Re: XP design for image support


Subject: Re: XP design for image support
From: Leonard Rosenthol (leonardr@lazerware.com)
Date: Sat Apr 21 2001 - 08:43:46 CDT


At 10:27 AM 4/20/2001 +0200, Hubert Figuiere wrote:
>The problem with IM is that it is for bitmap output.

         Not true!

         IM can also write out SVG and MVG (IM's internal vector
representation) with full vector info, along with PS and PDF (vector
formats, but that will CURRENTLY only contain images). All of the
"plumbing" is inside of IM to maintain vector information for different
format (in fact, that's how SVG is handled - it's converted from SVG to
MVG) and only at the "last minute" is the vector information rasterized if
requested.

         Try this with IM - "convert foo.svg foo.mvg"

>The advantage of SVG
>it that it is a vector format. We need to be able to use SVG natively.

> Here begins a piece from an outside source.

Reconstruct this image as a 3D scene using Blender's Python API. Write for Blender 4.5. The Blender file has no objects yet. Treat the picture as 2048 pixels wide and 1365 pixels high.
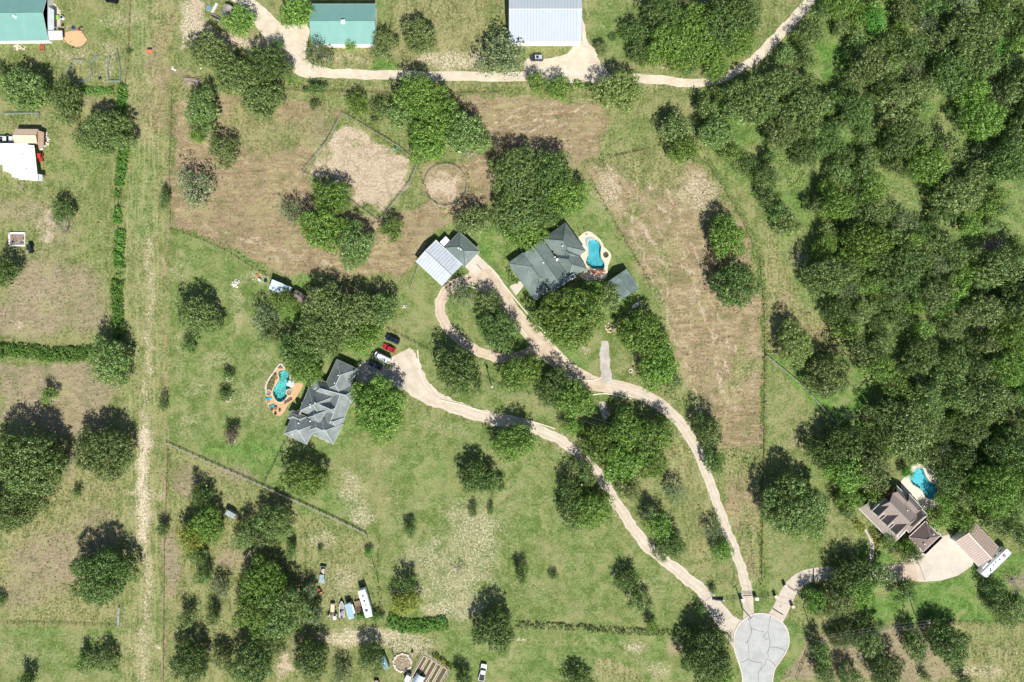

         But do we need to RASTERIZE it natively? I completely agree that
AW should handle the SVG internally for the file format, clipboard,
etc. HOWEVER, at some point it needs to get turned into bits to be drawn
to the screen. We can either do that internally (as we are currently
attempting to do in a limited fashion!) OR we can pass the SVG off to
something like IM that already does a good job of turning it into bits.

>-printing: printing is mainly a vector image processing on any platform I
>have seen.

         Agreed, BUT it's not that simple :(. In order to print, we
currently fall back on OS-centric graphic API calls (GDI, QuickDraw) or we
convert to something like Postscript (and then rely on GS to do the hard
work for us). The problem with this approach is that none of these API's
(except Postscript) can accurately represent the depth of graphic features
expressable in SVG (dashes, line caps/joins, different types of curves,
etc.). So to do SVG printing WELL, we actually need to do all sorts of
printer querying to determine the best approach - which may be to generate
bits.

         (I have to deal with this same problem when printing PDF!)